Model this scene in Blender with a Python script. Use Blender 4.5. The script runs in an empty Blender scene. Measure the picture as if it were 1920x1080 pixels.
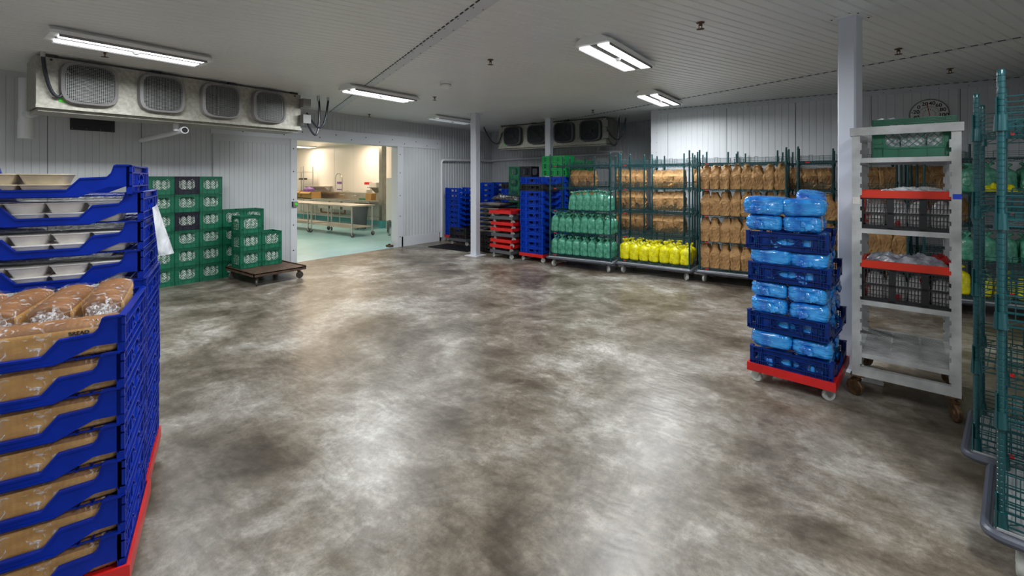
import bpy, bmesh, math, random
from mathutils import Vector, Matrix, noise
from math import pi, sin, cos, radians as R

random.seed(7)
S = bpy.context.scene
COL = S.collection

# ---------------------------------------------------------------- camera
YAW = math.atan2(630, 850)
CH = 1.66
cam_d = bpy.data.cameras.new('camera')
cam = bpy.data.objects.new('camera', cam_d)
COL.objects.link(cam)
cam.location = (0, 0, CH)
cam.rotation_euler = (pi/2, 0, YAW)
cam_d.sensor_width = 36
cam_d.lens = 850/1920*36
cam_d.shift_y = -205/1920
cam_d.clip_start = 0.05
cam_d.clip_end = 100
S.camera = cam
# ---------------------------------------------------------------- world / exposure
W = bpy.data.worlds.new('world'); S.world = W; W.use_nodes = True
W.node_tree.nodes['Background'].inputs[0].default_value = (0.5, 0.55, 0.6, 1)
W.node_tree.nodes['Background'].inputs[1].default_value = 0.3
S.view_settings.view_transform = 'Standard'
S.view_settings.look = 'None'
S.view_settings.gamma = 1
S.view_settings.exposure = -0.36
LAMP_W = 95.0       # watts of every ceiling fixture
KITCHEN_W = 62.0
# ---------------------------------------------------------------- materials
MATS = {}
def mat(name, col, rough=0.5, metal=0.0, var=0.0, vscale=8.0, col2=None, bump=0.0, bscale=40.0, coat=0.0,
        alpha=1.0, trans=0.0, emit=0.0, spec=0.5, sss=0.0, coords='Object', detail=4.0, ramp=(0.35, 0.65)):
    if name in MATS: return MATS[name]
    m = bpy.data.materials.new(name); m.use_nodes = True
    nt = m.node_tree; b = nt.nodes['Principled BSDF']
    def c4(c): return (c[0], c[1], c[2], 1)
    b.inputs['Base Color'].default_value = c4(col)
    b.inputs['Roughness'].default_value = rough
    b.inputs['Metallic'].default_value = metal
    b.inputs['Alpha'].default_value = alpha
    b.inputs['Transmission Weight'].default_value = trans
    b.inputs['Coat Weight'].default_value = coat
    b.inputs['Specular IOR Level'].default_value = spec
    if emit:
        b.inputs['Emission Color'].default_value = c4(col)
        b.inputs['Emission Strength'].default_value = emit
    tc = None
    if col2 is not None or var or bump:
        tc = nt.nodes.new('ShaderNodeTexCoord')
    if col2 is not None or var:
        n = nt.nodes.new('ShaderNodeTexNoise'); n.inputs['Scale'].default_value = vscale; n.inputs['Detail'].default_value = detail
        nt.links.new(tc.outputs[coords], n.inputs['Vector'])
        r = nt.nodes.new('ShaderNodeValToRGB')
        r.color_ramp.elements[0].position = ramp[0]; r.color_ramp.elements[1].position = ramp[1]
        if col2 is None: col2 = tuple(max(0, x*(1-var)) for x in col)
        r.color_ramp.elements[0].color = c4(col2); r.color_ramp.elements[1].color = c4(col)
        nt.links.new(n.outputs['Fac'], r.inputs['Fac']); nt.links.new(r.outputs['Color'], b.inputs['Base Color'])
    if bump:
        n2 = nt.nodes.new('ShaderNodeTexNoise'); n2.inputs['Scale'].default_value = bscale; n2.inputs['Detail'].default_value = 3
        nt.links.new(tc.outputs[coords], n2.inputs['Vector'])
        bp = nt.nodes.new('ShaderNodeBump'); bp.inputs['Strength'].default_value = bump; bp.inputs['Distance'].default_value = 0.01
        nt.links.new(n2.outputs['Fac'], bp.inputs['Height']); nt.links.new(bp.outputs['Normal'], b.inputs['Normal'])
    MATS[name] = m
    return m

def crinkle(m, scale=30, strength=0.6, dist=0.01):
    """creases of thin plastic film or paper: voronoi edges added to the bump"""
    nt = m.node_tree; b = nt.nodes['Principled BSDF']
    tc = nt.nodes.new('ShaderNodeTexCoord')
    nz = nt.nodes.new('ShaderNodeTexNoise'); nz.inputs['Scale'].default_value = scale*0.5
    nt.links.new(tc.outputs['Object'], nz.inputs['Vector'])
    mx = nt.nodes.new('ShaderNodeVectorMath'); mx.operation = 'MULTIPLY_ADD'
    nt.links.new(nz.outputs['Color'], mx.inputs[0]); mx.inputs[1].default_value = (0.05, 0.05, 0.05)
    nt.links.new(tc.outputs['Object'], mx.inputs[2])
    v = nt.nodes.new('ShaderNodeTexVoronoi'); v.inputs['Scale'].default_value = scale
    nt.links.new(mx.outputs[0], v.inputs['Vector'])
    bp = nt.nodes.new('ShaderNodeBump'); bp.inputs['Strength'].default_value = strength; bp.inputs['Distance'].default_value = dist
    nt.links.new(v.outputs['Distance'], bp.inputs['Height'])
    old = [l for l in nt.links if l.to_socket == b.inputs['Normal']]
    if old: nt.links.new(old[0].from_socket, bp.inputs['Normal'])
    nt.links.new(bp.outputs['Normal'], b.inputs['Normal'])
    return m

M_wall = mat('wall_panel_white', (0.70, 0.72, 0.74), 0.42, var=0.06, vscale=1.5, bump=0.08, bscale=60)
M_wallg = mat('wall_panel_grey', (0.54, 0.56, 0.57), 0.42, var=0.08, vscale=1.5, bump=0.08, bscale=60)
M_ceil = mat('ceiling_panel', (0.80, 0.80, 0.77), 0.34, var=0.05, vscale=0.8, bump=0.05, bscale=50)
M_trim = mat('trim_white', (0.62, 0.64, 0.67), 0.45)
M_column = mat('column_paint', (0.58, 0.60, 0.66), 0.4)
M_screw = mat('dark_screw', (0.03, 0.03, 0.035), 0.5)
M_black = mat('black_plastic', (0.012, 0.012, 0.014), 0.45)
M_voidshade = mat('void_shade_black', (0.01, 0.01, 0.01), 0.7)  # black colour painted in place of the shade inside recesses and open ends
M_galv = mat('galvanised_steel', (0.42, 0.405, 0.345), 0.5, 0.3, col2=(0.29, 0.28, 0.235), vscale=22, detail=8, bump=0.05, bscale=80)
M_steel = mat('stainless_steel', (0.62, 0.60, 0.56), 0.28, 0.9, var=0.15, vscale=6)
M_greyp = mat('grey_plastic', (0.22, 0.213, 0.21), 0.5)
M_greyd = mat('dark_grey_plastic', (0.075, 0.08, 0.09), 0.5)
M_wire = mat('guard_wire', (0.34, 0.35, 0.34), 0.4, 0.3)
M_blue = mat('tray_blue_plastic', (0.0, 0.022, 0.33), 0.42, var=0.3, vscale=9, spec=0.25)
M_bluef = mat('tray_lit_blue_plastic', (0.0, 0.050, 0.50), 0.4, var=0.35, vscale=9, spec=0.3)  # same tray plastic; the stronger light on the far stacks is put into the colour
M_bluend = mat('tote_blue_plastic', (0.0, 0.026, 0.20), 0.4, var=0.35, vscale=9, spec=0.3)
M_green = mat('crate_green_plastic', (0.006, 0.145, 0.075), 0.4, var=0.25, vscale=5)
M_greenb = mat('bin_bright_green', (0.0, 0.33, 0.07), 0.4, var=0.2, vscale=5)
M_navy = mat('crate_navy_plastic', (0.008, 0.009, 0.022), 0.4)
M_red = mat('dolly_red_plastic', (0.62, 0.012, 0.012), 0.35, var=0.2, vscale=6)
M_wheel = mat('caster_wheel', (0.46, 0.47, 0.44), 0.45)
M_wheeld = mat('caster_wheel_dark', (0.06, 0.06, 0.06), 0.5)
M_zinc = mat('zinc', (0.5, 0.5, 0.5), 0.35, 0.85)
M_shelf = mat('green_epoxy_wire', (0.004, 0.052, 0.058), 0.3, 0.2, coat=0.3)
M_alu = mat('aluminium_deck', (0.62, 0.63, 0.64), 0.4, 0.6, var=0.25, vscale=10)
M_bumper = mat('bumper_rubber', (0.055, 0.06, 0.08), 0.4)
M_paper = mat('brown_paper', (0.44, 0.25, 0.095), 0.72, col2=(0.27, 0.14, 0.05), vscale=9)
M_gbag = crinkle(mat('green_bag_film', (0.11, 0.40, 0.27), 0.26, col2=(0.02, 0.17, 0.10), vscale=14, coat=0.3, detail=6), 26, 0.7)
M_ybag = crinkle(mat('yellow_bag_film', (0.85, 0.78, 0.005), 0.32, col2=(0.55, 0.50, 0.0), vscale=14, coat=0.2), 26, 0.7)
M_bbag = mat('blue_bag_film', (0.035, 0.33, 0.80), 0.14, col2=(0.004, 0.11, 0.50), vscale=7, coat=0.6, detail=8, ramp=(0.38, 0.60))
def folds(m, sc=(7, 7, 46), s1=0.9, d1=0.012):
    nt = m.node_tree; b = nt.nodes['Principled BSDF']; N = nt.nodes.new; L = nt.links.new
    tc = N('ShaderNodeTexCoord'); mp = N('ShaderNodeMapping'); mp.inputs['Scale'].default_value = sc
    L(tc.outputs['Object'], mp.inputs['Vector'])
    n = N('ShaderNodeTexNoise'); n.noise_type = 'RIDGED_MULTIFRACTAL'; n.inputs['Scale'].default_value = 1.0; n.inputs['Detail'].default_value = 5; n.inputs['Distortion'].default_value = 1.6
    L(mp.outputs[0], n.inputs['Vector'])
    n2 = N('ShaderNodeTexNoise'); n2.noise_type = 'RIDGED_MULTIFRACTAL'; n2.inputs['Scale'].default_value = 14; n2.inputs['Detail'].default_value = 3; n2.inputs['Distortion'].default_value = 1.0
    L(tc.outputs['Object'], n2.inputs['Vector'])
    b1 = N('ShaderNodeBump'); b1.inputs['Strength'].default_value = s1; b1.inputs['Distance'].default_value = d1; L(n.outputs['Fac'], b1.inputs['Height'])
    b2 = N('ShaderNodeBump'); b2.inputs['Strength'].default_value = 0.7; b2.inputs['Distance'].default_value = 0.008; L(n2.outputs['Fac'], b2.inputs['Height'])
    L(b1.outputs['Normal'], b2.inputs['Normal']); L(b2.outputs['Normal'], b.inputs['Normal']); return m
folds(M_bbag); folds(M_paper, (13, 13, 7), 1.0, 0.030)
M_wrap = crinkle(mat('white_wrap', (0.62, 0.63, 0.66), 0.25, col2=(0.33, 0.34, 0.36), vscale=18, coat=0.4), 30, 0.9)
M_card = mat('cardboard', (0.50, 0.29, 0.10), 0.8, var=0.15)
M_pvc = mat('white_pvc', (0.66, 0.67, 0.68), 0.4)
M_cond = mat('black_conduit', (0.018, 0.022, 0.03), 0.35)
M_cambro = mat('grey_composite', (0.56, 0.57, 0.56), 0.55, col2=(0.38, 0.385, 0.375), vscale=7, detail=8, bump=0.08)
M_rust = mat('rusty_caster_steel', (0.20, 0.11, 0.05), 0.6, 0.6, col2=(0.07, 0.045, 0.03), vscale=30)
M_rustd = mat('brown_steel_platform', (0.115, 0.065, 0.04), 0.6, 0.2, col2=(0.06, 0.035, 0.025), vscale=10)
M_tape = mat('blue_tape', (0.01, 0.06, 0.6), 0.6)
M_contain = mat('foam_container', (0.74, 0.71, 0.66), 0.45, var=0.12, vscale=20)
M_containt = mat('tan_container', (0.62, 0.52, 0.36), 0.45, var=0.25, vscale=9)
M_neon = mat('green_sticker', (0.08, 0.75, 0.03), 0.6)
M_purple = mat('purple_cloth', (0.13, 0.04, 0.28), 0.7, col2=(0.35, 0.2, 0.5), vscale=60)
M_teal = mat('teal_floor', (0.40, 0.72, 0.80), 0.25, var=0.12, vscale=1.2)
M_tealb = mat('teal_base', (0.10, 0.42, 0.46), 0.35)
M_kwall = mat('kitchen_wall', (0.80, 0.77, 0.72), 0.35)
M_white = mat('white_paint', (0.78, 0.78, 0.76), 0.5)
M_print = mat('black_print', (0.01, 0.01, 0.01), 0.6)
M_needle = mat('red_needle', (0.45, 0.01, 0.01), 0.5)
M_redp = mat('red_packaging', (0.55, 0.01, 0.01), 0.4)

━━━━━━

WORK TO DO: Every line from the start of the listing above through the line with "from math import pi, sin, cos, radians as R" should be repeated exactly; skip the pictures and add nothing else.

RESPONSE TO THE EXERCISE:
Model this scene in Blender with a Python script. Use Blender 4.5. The script runs in an empty Blender scene. Measure the picture as if it were 1920x1080 pixels.
import bpy, bmesh, math, random
from mathutils import Vector, Matrix, noise
from math import pi, sin, cos, radians as R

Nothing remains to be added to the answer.